What you have to do: Quote the records exactly, starting at the first line and stopping after the line with "FLOOR_Z = -0.10"; skip the pictures.

Stored data:
##############################

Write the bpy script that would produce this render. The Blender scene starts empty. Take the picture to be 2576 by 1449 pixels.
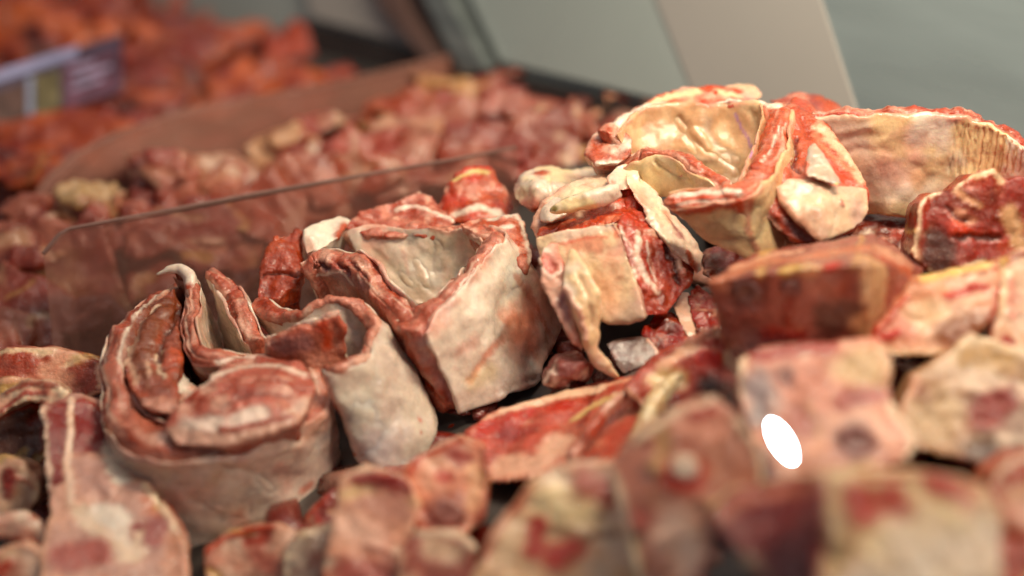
import bpy, bmesh, math, random
import numpy as np
from mathutils import Vector

# ------------------------------------------------------------------ scene, camera, light
scene = bpy.context.scene
random.seed(7)
RNG = np.random.default_rng(11)
PITCH = math.radians(24.0)
LENS, DIST = 70.0, 1.35
W, H = 2576.0, 1449.0
FPX = LENS / 36.0 * W
FOCUS = np.array([0.0, 0.0, 0.06])
FWD = np.array([0.0, math.cos(PITCH), -math.sin(PITCH)])
UPV = np.array([0.0, math.sin(PITCH), math.cos(PITCH)])
RGT = np.array([1.0, 0.0, 0.0])
CAM = FOCUS - FWD * DIST
PX = DIST / FPX                      # metres for one photograph pixel at the focus distance
FLOOR_Z = -0.10

cam = bpy.data.cameras.new('camera')
cam.lens = LENS
cam.sensor_width = 36.0
cam.clip_start, cam.clip_end = 0.01, 60.0
cam.dof.use_dof = True
cam.dof.focus_distance = DIST + 0.022
cam.dof.aperture_fstop = 1.55
cam_ob = bpy.data.objects.new('camera', cam)
cam_ob.location = CAM
cam_ob.rotation_euler = (math.pi / 2 - PITCH, 0, 0)
scene.collection.objects.link(cam_ob)
scene.camera = cam_ob

scene.view_settings.view_transform = 'Standard'
scene.view_settings.look = 'None'
scene.view_settings.gamma = 1.0
scene.view_settings.use_curve_mapping = False
scene.view_settings.exposure = 0.0
scene.render.engine = 'CYCLES'
scene.cycles.use_denoising = True
scene.cycles.max_bounces = 8
scene.cycles.transparent_max_bounces = 12
scene.cycles.sample_clamp_indirect = 4.0

world = bpy.data.worlds.new('World')
scene.world = world
world.use_nodes = True
bg = world.node_tree.nodes['Background']
bg.inputs['Color'].default_value = (0.95, 0.95, 1.0, 1)
bg.inputs['Strength'].default_value = 0.11

def area_light(name, loc, target, size, power, color, shape='RECTANGLE', size_y=None):
    l = bpy.data.lights.new(name, 'AREA')
    l.shape = shape
    l.size = size
    if size_y: l.size_y = size_y
    l.energy = power
    l.color = color
    o = bpy.data.objects.new(name, l)
    o.location = loc
    o.rotation_euler = (Vector(target) - Vector(loc)).to_track_quat('-Z', 'Y').to_euler()
    scene.collection.objects.link(o)
    return o
# the warm strip lamp under the front edge of the hood, turned towards the back of the case
area_light('case_lamp', (0.28, -0.10, 0.72), (0.08, 0.50, 0.30), 0.36, 9.0, (1.0, 0.87, 0.66), size_y=0.14)
# the shop's ceiling light that comes in from above
area_light('shop_ceiling_lamp', (-0.25, 0.25, 1.8), (-0.1, 0.10, 0), 0.7, 3.9, (1.0, 0.98, 0.95), size_y=0.5)
# spot rail of the shop, in front of the case on the right
area_light('shop_spot_rail', (0.80, -0.62, 0.85), (0.10, -0.18, 0.05), 0.26, 4.3, (1.0, 0.90, 0.76), size_y=0.16)
# daylight from the shop front, behind the customer
area_light('window_light', (-1.6, -1.6, 1.3), (-0.1, 0.0, 0), 1.2, 2.0, (0.86, 0.93, 1.0), size_y=1.0)
# fill lamp added out of view to brighten the trays behind
area_light('far_fill_lamp', (-0.30, 0.55, 0.95), (-0.35, 0.5, 0.0), 0.8, 1.2, (1.0, 0.76, 0.60), size_y=0.2)

# ------------------------------------------------------------------ helpers
DSH = 0.0                            # depth of the piece under work relative to the plane of focus
def P(px, py, d=0.0):
    z = DIST + d + DSH
    return CAM + RGT * ((px - W / 2) / FPX * z) - UPV * ((py - H / 2) / FPX * z) + FWD * z

def PA(pts):
    return np.array([P(*p) for p in pts])

def project(v):
    r = v - CAM
    z = r @ FWD
    return np.stack([W / 2 + (r @ RGT) / z * FPX, H / 2 - (r @ UPV) / z * FPX], 1), z - DIST

def lin(c):
    if isinstance(c, str):
        c = c.lstrip('#')
        c = tuple(int(c[i:i + 2], 16) / 255 for i in (0, 2, 4))
    return np.array([x / 12.92 if x <= 0.04045 else ((x + 0.055) / 1.055) ** 2.4 for x in c])

def _hash(i, j, k, s):
    h = (i.astype(np.int64) * 374761393 + j.astype(np.int64) * 668265263 + k.astype(np.int64) * 2147483647 + s * 974711) & 0xFFFFFFFF
    h = ((h ^ (h >> 13)) * 1274126177) & 0xFFFFFFFF
    h = ((h ^ (h >> 16)) * 2246822519) & 0xFFFFFFFF
    return ((h ^ (h >> 15)) & 0xFFFFFF) / float(0xFFFFFF)

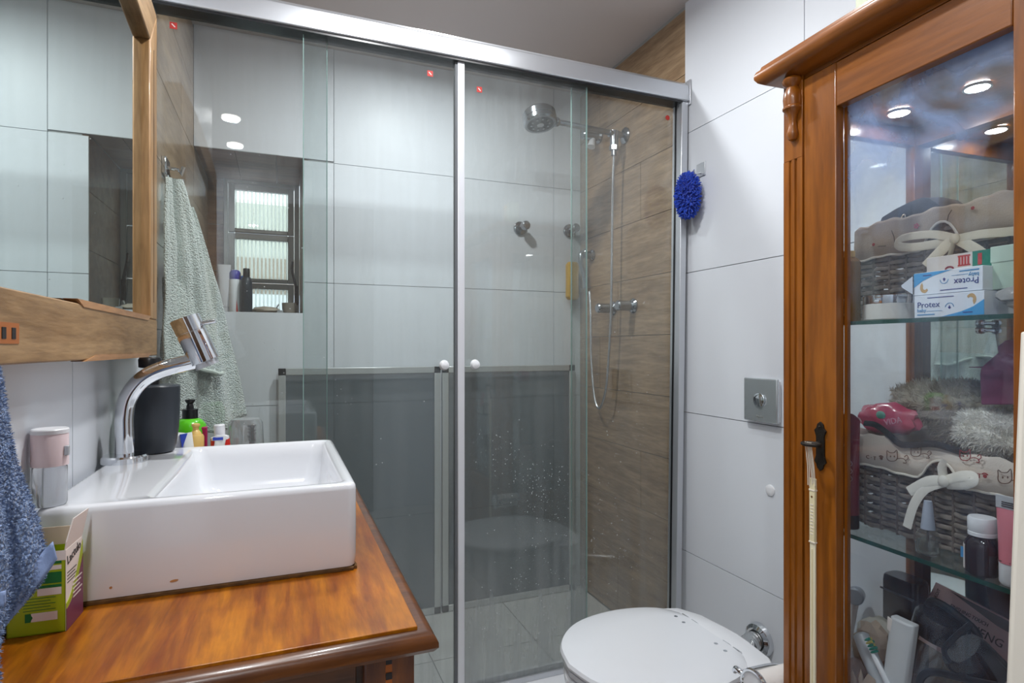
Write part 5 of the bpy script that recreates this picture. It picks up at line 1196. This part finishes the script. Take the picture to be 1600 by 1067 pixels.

##############################

Written answer:
Write the bpy script that would produce this render. The Blender scene starts empty. Take the picture to be 2576 by 1449 pixels.
import bpy, bmesh, math, random
import numpy as np
from mathutils import Vector

# ------------------------------------------------------------------ scene, camera, light
scene = bpy.context.scene
random.seed(7)
RNG = np.random.default_rng(11)
PITCH = math.radians(24.0)
LENS, DIST = 70.0, 1.35
W, H = 2576.0, 1449.0
FPX = LENS / 36.0 * W
FOCUS = np.array([0.0, 0.0, 0.06])
FWD = np.array([0.0, math.cos(PITCH), -math.sin(PITCH)])
UPV = np.array([0.0, math.sin(PITCH), math.cos(PITCH)])
RGT = np.array([1.0, 0.0, 0.0])
CAM = FOCUS - FWD * DIST
PX = DIST / FPX                      # metres for one photograph pixel at the focus distance
FLOOR_Z = -0.10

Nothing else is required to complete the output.